[What needs to be done]
Print the entire listing. Each line must match the original exactly.

[Dataset excerpts]
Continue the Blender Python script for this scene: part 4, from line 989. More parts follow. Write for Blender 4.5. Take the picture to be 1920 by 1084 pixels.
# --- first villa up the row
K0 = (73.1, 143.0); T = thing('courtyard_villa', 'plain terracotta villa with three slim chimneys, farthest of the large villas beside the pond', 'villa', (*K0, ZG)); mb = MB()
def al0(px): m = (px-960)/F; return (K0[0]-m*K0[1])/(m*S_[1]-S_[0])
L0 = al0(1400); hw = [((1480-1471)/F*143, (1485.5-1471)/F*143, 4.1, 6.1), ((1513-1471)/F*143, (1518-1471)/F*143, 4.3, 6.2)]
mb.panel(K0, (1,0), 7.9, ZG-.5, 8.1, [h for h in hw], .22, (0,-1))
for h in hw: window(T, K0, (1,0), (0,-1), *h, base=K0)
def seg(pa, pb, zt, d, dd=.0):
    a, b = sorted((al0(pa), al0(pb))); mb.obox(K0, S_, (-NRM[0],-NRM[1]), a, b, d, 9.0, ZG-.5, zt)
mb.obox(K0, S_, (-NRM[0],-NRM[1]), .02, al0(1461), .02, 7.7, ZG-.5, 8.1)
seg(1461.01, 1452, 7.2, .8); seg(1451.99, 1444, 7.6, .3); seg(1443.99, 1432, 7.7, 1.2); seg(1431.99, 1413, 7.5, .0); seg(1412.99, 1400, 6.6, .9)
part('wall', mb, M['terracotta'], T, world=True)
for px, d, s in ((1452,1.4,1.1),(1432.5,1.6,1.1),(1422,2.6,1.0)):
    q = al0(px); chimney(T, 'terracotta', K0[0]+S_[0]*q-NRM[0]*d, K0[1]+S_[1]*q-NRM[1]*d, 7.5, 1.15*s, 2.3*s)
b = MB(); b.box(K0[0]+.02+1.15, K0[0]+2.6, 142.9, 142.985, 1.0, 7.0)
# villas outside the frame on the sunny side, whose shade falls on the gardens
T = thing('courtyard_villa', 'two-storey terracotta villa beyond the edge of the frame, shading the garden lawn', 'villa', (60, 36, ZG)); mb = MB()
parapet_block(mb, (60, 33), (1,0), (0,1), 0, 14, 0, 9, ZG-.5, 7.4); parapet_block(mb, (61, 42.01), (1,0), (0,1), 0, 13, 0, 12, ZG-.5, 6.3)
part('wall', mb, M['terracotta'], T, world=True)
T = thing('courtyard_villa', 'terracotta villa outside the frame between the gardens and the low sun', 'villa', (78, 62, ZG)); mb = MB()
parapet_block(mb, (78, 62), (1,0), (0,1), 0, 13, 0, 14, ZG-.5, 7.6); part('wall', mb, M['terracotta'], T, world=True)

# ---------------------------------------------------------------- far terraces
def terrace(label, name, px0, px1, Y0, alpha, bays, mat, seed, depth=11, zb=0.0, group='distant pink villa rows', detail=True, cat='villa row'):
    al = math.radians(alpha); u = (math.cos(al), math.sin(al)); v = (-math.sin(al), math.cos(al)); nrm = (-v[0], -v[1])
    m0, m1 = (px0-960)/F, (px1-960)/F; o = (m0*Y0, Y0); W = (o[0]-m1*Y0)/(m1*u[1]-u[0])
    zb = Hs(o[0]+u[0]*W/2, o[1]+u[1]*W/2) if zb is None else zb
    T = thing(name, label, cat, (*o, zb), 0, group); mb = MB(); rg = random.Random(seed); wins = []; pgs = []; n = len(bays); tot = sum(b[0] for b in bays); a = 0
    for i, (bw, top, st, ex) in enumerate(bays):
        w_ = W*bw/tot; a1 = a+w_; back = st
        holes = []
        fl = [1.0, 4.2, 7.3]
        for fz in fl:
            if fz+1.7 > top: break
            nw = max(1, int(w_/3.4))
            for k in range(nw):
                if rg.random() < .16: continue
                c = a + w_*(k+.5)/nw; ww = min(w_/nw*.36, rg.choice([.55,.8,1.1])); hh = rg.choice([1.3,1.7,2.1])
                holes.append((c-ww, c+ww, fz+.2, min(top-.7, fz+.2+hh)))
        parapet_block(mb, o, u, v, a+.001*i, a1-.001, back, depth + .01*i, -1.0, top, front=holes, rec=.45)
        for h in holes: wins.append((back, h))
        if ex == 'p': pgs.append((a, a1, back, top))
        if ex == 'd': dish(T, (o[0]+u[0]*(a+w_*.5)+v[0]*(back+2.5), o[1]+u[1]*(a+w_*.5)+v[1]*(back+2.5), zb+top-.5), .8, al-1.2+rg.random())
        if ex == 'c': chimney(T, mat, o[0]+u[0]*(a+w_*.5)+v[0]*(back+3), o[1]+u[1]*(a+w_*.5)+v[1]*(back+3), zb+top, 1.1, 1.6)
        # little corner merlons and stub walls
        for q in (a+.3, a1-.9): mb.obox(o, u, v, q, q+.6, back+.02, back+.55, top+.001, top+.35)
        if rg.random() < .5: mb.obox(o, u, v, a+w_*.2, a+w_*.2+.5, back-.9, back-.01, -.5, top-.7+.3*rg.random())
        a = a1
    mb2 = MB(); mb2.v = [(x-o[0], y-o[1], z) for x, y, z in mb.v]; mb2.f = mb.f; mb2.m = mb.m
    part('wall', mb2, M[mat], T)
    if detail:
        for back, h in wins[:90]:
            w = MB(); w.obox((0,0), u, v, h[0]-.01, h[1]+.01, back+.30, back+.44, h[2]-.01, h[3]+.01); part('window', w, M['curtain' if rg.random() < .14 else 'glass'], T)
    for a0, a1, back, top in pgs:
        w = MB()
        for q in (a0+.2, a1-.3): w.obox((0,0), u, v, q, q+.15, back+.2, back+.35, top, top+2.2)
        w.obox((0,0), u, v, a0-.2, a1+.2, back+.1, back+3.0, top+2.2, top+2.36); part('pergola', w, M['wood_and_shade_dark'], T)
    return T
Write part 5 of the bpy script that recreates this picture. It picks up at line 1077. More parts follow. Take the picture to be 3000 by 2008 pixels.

[Written answer]
Continue the Blender Python script for this scene: part 4, from line 989. More parts follow. Write for Blender 4.5. Take the picture to be 1920 by 1084 pixels.
# --- first villa up the row
K0 = (73.1, 143.0); T = thing('courtyard_villa', 'plain terracotta villa with three slim chimneys, farthest of the large villas beside the pond', 'villa', (*K0, ZG)); mb = MB()
def al0(px): m = (px-960)/F; return (K0[0]-m*K0[1])/(m*S_[1]-S_[0])
L0 = al0(1400); hw = [((1480-1471)/F*143, (1485.5-1471)/F*143, 4.1, 6.1), ((1513-1471)/F*143, (1518-1471)/F*143, 4.3, 6.2)]
mb.panel(K0, (1,0), 7.9, ZG-.5, 8.1, [h for h in hw], .22, (0,-1))
for h in hw: window(T, K0, (1,0), (0,-1), *h, base=K0)
def seg(pa, pb, zt, d, dd=.0):
    a, b = sorted((al0(pa), al0(pb))); mb.obox(K0, S_, (-NRM[0],-NRM[1]), a, b, d, 9.0, ZG-.5, zt)
mb.obox(K0, S_, (-NRM[0],-NRM[1]), .02, al0(1461), .02, 7.7, ZG-.5, 8.1)
seg(1461.01, 1452, 7.2, .8); seg(1451.99, 1444, 7.6, .3); seg(1443.99, 1432, 7.7, 1.2); seg(1431.99, 1413, 7.5, .0); seg(1412.99, 1400, 6.6, .9)
part('wall', mb, M['terracotta'], T, world=True)
for px, d, s in ((1452,1.4,1.1),(1432.5,1.6,1.1),(1422,2.6,1.0)):
    q = al0(px); chimney(T, 'terracotta', K0[0]+S_[0]*q-NRM[0]*d, K0[1]+S_[1]*q-NRM[1]*d, 7.5, 1.15*s, 2.3*s)
b = MB(); b.box(K0[0]+.02+1.15, K0[0]+2.6, 142.9, 142.985, 1.0, 7.0)
# villas outside the frame on the sunny side, whose shade falls on the gardens
T = thing('courtyard_villa', 'two-storey terracotta villa beyond the edge of the frame, shading the garden lawn', 'villa', (60, 36, ZG)); mb = MB()
parapet_block(mb, (60, 33), (1,0), (0,1), 0, 14, 0, 9, ZG-.5, 7.4); parapet_block(mb, (61, 42.01), (1,0), (0,1), 0, 13, 0, 12, ZG-.5, 6.3)
part('wall', mb, M['terracotta'], T, world=True)
T = thing('courtyard_villa', 'terracotta villa outside the frame between the gardens and the low sun', 'villa', (78, 62, ZG)); mb = MB()
parapet_block(mb, (78, 62), (1,0), (0,1), 0, 13, 0, 14, ZG-.5, 7.6); part('wall', mb, M['terracotta'], T, world=True)

# ---------------------------------------------------------------- far terraces
def terrace(label, name, px0, px1, Y0, alpha, bays, mat, seed, depth=11, zb=0.0, group='distant pink villa rows', detail=True, cat='villa row'):
    al = math.radians(alpha); u = (math.cos(al), math.sin(al)); v = (-math.sin(al), math.cos(al)); nrm = (-v[0], -v[1])
    m0, m1 = (px0-960)/F, (px1-960)/F; o = (m0*Y0, Y0); W = (o[0]-m1*Y0)/(m1*u[1]-u[0])
    zb = Hs(o[0]+u[0]*W/2, o[1]+u[1]*W/2) if zb is None else zb
    T = thing(name, label, cat, (*o, zb), 0, group); mb = MB(); rg = random.Random(seed); wins = []; pgs = []; n = len(bays); tot = sum(b[0] for b in bays); a = 0
    for i, (bw, top, st, ex) in enumerate(bays):
        w_ = W*bw/tot; a1 = a+w_; back = st
        holes = []
        fl = [1.0, 4.2, 7.3]
        for fz in fl:
            if fz+1.7 > top: break
            nw = max(1, int(w_/3.4))
            for k in range(nw):
                if rg.random() < .16: continue
                c = a + w_*(k+.5)/nw; ww = min(w_/nw*.36, rg.choice([.55,.8,1.1])); hh = rg.choice([1.3,1.7,2.1])
                holes.append((c-ww, c+ww, fz+.2, min(top-.7, fz+.2+hh)))
        parapet_block(mb, o, u, v, a+.001*i, a1-.001, back, depth + .01*i, -1.0, top, front=holes, rec=.45)
        for h in holes: wins.append((back, h))
        if ex == 'p': pgs.append((a, a1, back, top))
        if ex == 'd': dish(T, (o[0]+u[0]*(a+w_*.5)+v[0]*(back+2.5), o[1]+u[1]*(a+w_*.5)+v[1]*(back+2.5), zb+top-.5), .8, al-1.2+rg.random())
        if ex == 'c': chimney(T, mat, o[0]+u[0]*(a+w_*.5)+v[0]*(back+3), o[1]+u[1]*(a+w_*.5)+v[1]*(back+3), zb+top, 1.1, 1.6)
        # little corner merlons and stub walls
        for q in (a+.3, a1-.9): mb.obox(o, u, v, q, q+.6, back+.02, back+.55, top+.001, top+.35)
        if rg.random() < .5: mb.obox(o, u, v, a+w_*.2, a+w_*.2+.5, back-.9, back-.01, -.5, top-.7+.3*rg.random())
        a = a1
    mb2 = MB(); mb2.v = [(x-o[0], y-o[1], z) for x, y, z in mb.v]; mb2.f = mb.f; mb2.m = mb.m
    part('wall', mb2, M[mat], T)
    if detail:
        for back, h in wins[:90]:
            w = MB(); w.obox((0,0), u, v, h[0]-.01, h[1]+.01, back+.30, back+.44, h[2]-.01, h[3]+.01); part('window', w, M['curtain' if rg.random() < .14 else 'glass'], T)
    for a0, a1, back, top in pgs:
        w = MB()
        for q in (a0+.2, a1-.3): w.obox((0,0), u, v, q, q+.15, back+.2, back+.35, top, top+2.2)
        w.obox((0,0), u, v, a0-.2, a1+.2, back+.1, back+3.0, top+2.2, top+2.36); part('pergola', w, M['wood_and_shade_dark'], T)
    return T
Write part 5 of the bpy script that recreates this picture. It picks up at line 1077. More parts follow. Take the picture to be 3000 by 2008 pixels.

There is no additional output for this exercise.